Two tribes
The Berlin Wall fell 20 years ago today. I was a college freshman. I didn't contemplate foreign affairs much in those days. What I mostly knew about was Cold War paranoia as filtered through 1980s pop culture -- the TV movie The Day After and songs like Sting's "The Russians" and Frankie Goes to Hollywood's "Two Tribes," whose video memorably featured Western and Eastern bloc leaders slugging it out in a ring.
So I knew what happened Nov. 9, 1989 was important, but from my teenage perspective it just seemed another in a series of disruptive events that year, including the protests and massacres in Beijing and, well, me finishing high school and starting college. Would you believe the wall's demise even made me think of that October's earthquake-disrupted World Series?
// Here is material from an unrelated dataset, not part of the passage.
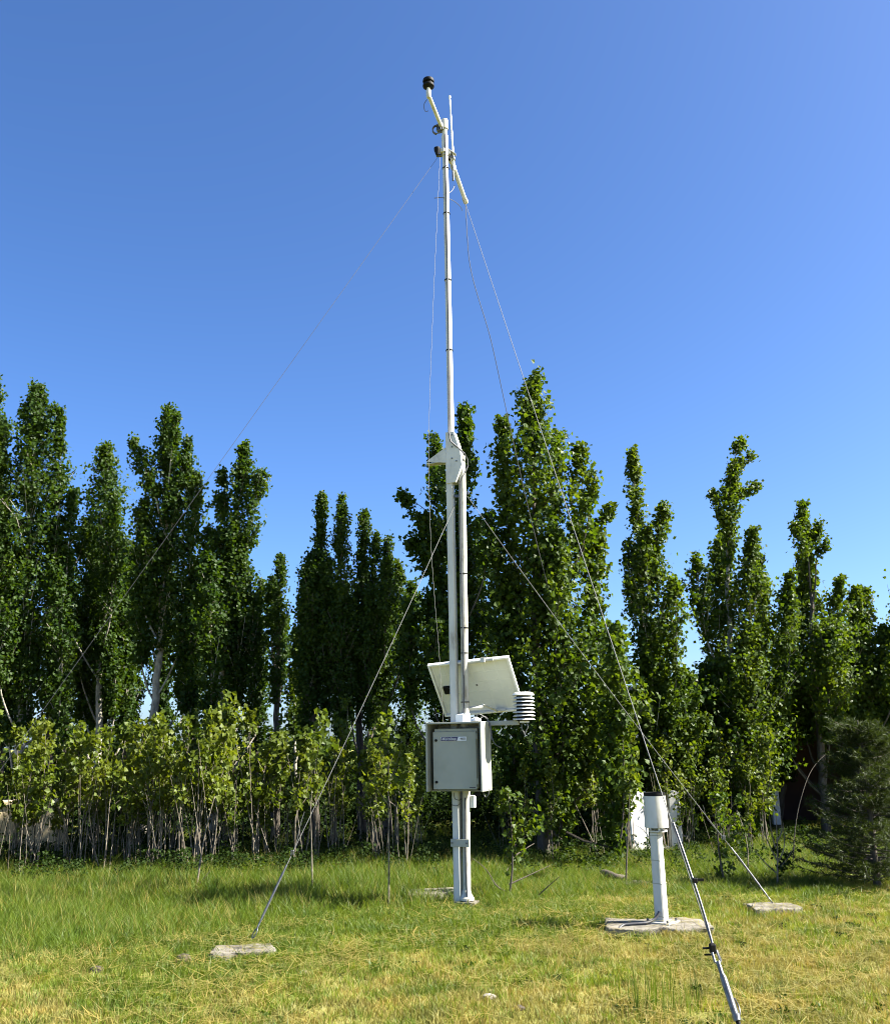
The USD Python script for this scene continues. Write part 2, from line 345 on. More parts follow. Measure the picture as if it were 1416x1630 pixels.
POP = 'tall column poplars in the row behind'
trees = [
    # name, label, base x, depth, limbs as pixels of the photograph (foot, tip, radius), leaf, settings
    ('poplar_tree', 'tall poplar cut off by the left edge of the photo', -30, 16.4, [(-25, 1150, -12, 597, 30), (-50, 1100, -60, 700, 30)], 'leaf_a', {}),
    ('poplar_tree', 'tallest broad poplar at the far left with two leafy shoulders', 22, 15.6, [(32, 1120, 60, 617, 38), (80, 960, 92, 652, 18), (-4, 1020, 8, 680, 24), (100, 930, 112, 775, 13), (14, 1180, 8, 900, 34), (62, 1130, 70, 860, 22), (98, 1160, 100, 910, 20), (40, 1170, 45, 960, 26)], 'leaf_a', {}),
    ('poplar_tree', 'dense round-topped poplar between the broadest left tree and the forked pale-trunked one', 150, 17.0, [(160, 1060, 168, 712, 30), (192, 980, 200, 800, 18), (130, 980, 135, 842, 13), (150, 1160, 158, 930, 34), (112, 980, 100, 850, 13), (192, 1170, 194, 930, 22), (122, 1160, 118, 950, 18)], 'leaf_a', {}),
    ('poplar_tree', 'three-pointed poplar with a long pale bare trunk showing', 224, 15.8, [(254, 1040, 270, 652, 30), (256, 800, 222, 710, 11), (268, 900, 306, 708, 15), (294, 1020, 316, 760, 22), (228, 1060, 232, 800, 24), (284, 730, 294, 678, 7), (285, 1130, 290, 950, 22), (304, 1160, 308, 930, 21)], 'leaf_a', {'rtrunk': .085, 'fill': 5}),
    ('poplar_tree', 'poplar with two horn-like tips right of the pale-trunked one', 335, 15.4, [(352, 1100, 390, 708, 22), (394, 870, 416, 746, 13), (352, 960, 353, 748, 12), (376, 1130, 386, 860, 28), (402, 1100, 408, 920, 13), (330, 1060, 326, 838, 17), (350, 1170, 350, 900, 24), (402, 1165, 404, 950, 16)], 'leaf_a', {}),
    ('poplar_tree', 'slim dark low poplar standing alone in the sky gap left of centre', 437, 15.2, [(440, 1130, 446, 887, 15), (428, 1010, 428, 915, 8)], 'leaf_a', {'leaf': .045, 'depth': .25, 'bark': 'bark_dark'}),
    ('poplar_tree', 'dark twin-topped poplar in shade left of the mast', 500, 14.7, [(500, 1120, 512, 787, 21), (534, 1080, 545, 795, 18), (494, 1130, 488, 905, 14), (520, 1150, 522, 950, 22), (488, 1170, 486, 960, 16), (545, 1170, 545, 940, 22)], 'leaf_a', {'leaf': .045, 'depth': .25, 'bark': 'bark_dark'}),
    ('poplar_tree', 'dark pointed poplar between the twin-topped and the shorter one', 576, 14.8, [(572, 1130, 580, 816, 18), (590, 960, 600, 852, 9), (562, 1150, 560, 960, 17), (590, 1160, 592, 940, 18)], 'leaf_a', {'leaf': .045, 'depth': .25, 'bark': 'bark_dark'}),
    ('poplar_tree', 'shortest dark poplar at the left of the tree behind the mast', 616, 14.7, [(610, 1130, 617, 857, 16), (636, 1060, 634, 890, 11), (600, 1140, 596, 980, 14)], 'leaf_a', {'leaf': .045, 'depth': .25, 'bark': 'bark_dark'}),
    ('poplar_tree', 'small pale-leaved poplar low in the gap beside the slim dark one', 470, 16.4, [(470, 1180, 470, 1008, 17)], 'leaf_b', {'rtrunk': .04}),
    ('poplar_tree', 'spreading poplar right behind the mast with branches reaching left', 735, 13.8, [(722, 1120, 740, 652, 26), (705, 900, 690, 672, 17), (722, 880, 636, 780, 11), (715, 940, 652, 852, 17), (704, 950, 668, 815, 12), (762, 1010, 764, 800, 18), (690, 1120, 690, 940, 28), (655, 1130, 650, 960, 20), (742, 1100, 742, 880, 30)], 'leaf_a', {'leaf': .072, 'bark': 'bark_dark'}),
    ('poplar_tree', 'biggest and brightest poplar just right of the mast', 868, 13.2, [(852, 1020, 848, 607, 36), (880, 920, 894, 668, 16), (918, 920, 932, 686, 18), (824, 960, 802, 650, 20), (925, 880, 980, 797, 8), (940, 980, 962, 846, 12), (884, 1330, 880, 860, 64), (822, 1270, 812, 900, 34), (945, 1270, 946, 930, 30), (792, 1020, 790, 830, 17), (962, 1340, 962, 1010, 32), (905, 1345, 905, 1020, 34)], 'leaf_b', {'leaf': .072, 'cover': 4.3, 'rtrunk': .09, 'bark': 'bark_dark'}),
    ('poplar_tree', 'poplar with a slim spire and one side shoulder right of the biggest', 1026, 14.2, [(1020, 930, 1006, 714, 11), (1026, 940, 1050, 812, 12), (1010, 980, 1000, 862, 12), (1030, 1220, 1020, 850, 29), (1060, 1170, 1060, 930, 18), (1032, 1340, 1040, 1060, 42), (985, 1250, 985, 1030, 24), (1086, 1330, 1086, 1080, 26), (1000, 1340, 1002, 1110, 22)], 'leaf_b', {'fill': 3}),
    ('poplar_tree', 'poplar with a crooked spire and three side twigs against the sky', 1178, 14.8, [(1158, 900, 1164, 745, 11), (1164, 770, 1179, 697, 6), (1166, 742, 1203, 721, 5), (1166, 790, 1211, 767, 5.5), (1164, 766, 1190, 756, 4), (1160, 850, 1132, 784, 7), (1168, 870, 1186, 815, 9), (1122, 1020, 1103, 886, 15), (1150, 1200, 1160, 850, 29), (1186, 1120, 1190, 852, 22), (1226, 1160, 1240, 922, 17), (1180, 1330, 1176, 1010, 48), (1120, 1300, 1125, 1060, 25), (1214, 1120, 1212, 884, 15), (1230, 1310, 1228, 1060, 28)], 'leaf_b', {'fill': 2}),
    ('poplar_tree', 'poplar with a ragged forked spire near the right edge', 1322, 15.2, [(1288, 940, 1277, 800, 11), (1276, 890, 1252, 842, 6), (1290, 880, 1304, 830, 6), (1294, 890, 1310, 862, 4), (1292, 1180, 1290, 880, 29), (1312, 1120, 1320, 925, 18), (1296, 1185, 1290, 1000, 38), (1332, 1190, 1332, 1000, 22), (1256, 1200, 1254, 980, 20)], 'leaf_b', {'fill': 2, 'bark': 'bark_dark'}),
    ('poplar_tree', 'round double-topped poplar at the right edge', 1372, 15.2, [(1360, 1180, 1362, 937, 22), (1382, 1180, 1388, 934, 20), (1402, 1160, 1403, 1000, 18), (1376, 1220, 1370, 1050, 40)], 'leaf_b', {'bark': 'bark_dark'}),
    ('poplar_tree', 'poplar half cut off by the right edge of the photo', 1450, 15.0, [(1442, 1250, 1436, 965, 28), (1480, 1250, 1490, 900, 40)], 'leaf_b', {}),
    # the row behind, lower and darker
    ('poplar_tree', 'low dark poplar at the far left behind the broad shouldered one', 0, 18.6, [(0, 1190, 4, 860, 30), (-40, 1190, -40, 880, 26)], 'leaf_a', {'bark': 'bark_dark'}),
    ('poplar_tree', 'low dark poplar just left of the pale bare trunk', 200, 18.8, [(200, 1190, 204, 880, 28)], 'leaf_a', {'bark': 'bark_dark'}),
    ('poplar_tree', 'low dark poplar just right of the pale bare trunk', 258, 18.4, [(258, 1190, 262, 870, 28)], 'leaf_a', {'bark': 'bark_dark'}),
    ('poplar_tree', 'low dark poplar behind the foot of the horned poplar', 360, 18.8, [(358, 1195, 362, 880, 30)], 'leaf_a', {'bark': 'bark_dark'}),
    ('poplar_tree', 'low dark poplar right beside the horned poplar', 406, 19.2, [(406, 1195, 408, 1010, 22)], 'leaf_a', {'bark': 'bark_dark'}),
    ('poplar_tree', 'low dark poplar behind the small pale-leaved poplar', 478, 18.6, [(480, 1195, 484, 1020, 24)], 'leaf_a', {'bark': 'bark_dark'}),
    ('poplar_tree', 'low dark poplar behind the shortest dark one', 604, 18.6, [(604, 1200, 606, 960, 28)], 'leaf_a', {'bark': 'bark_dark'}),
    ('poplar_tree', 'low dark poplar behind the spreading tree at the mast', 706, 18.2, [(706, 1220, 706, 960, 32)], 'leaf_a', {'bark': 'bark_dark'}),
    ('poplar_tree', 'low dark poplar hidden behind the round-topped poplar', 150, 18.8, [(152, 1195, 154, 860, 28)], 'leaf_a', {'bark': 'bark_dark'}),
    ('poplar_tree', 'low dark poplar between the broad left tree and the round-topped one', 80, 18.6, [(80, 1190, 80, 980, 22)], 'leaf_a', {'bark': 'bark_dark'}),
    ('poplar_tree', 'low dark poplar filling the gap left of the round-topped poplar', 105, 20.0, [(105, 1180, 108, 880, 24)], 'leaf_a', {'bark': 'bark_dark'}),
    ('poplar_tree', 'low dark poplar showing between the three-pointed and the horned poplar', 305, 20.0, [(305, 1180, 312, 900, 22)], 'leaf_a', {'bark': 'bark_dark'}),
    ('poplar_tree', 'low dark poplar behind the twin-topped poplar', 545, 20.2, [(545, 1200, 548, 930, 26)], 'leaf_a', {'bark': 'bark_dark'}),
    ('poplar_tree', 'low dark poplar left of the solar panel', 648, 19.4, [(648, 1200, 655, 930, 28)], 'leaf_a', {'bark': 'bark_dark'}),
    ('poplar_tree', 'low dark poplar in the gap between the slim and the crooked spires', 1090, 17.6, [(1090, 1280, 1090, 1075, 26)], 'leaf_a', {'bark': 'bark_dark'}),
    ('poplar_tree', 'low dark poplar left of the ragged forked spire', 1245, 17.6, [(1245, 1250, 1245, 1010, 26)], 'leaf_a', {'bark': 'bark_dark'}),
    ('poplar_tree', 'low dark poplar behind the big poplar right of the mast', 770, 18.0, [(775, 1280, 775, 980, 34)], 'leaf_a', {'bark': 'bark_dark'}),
]
for k, (nm, lab, xb, Y, pl, mat, kw) in enumerate(trees):
    tall_tree(nm, lab, 'tree', POP, xb, Y, pl, mat, seed=k, **kw)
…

Weird stuff happening this fall, I remember thinking. The earliest incidents of the post-Cold War era played out as I made my way through college, and perhaps it was my expanded perspective, college-induced, that made me better grasp the importance of subsequent events like the reunification of Germany, the Croatian and Bosnian wars, the collapse of the Soviet Union.
Meanwhile, the importance of the 1989 event was brought home to me a bit in French class the next morning. My teacher was from Romania, and I suspect she experienced the Cold War in ways even more intense than MTV. She tried to get us students talking about the Berlin happenings in French. "C'est très excitant, non?" she asked. But our French was limited, and we didn't have much to add.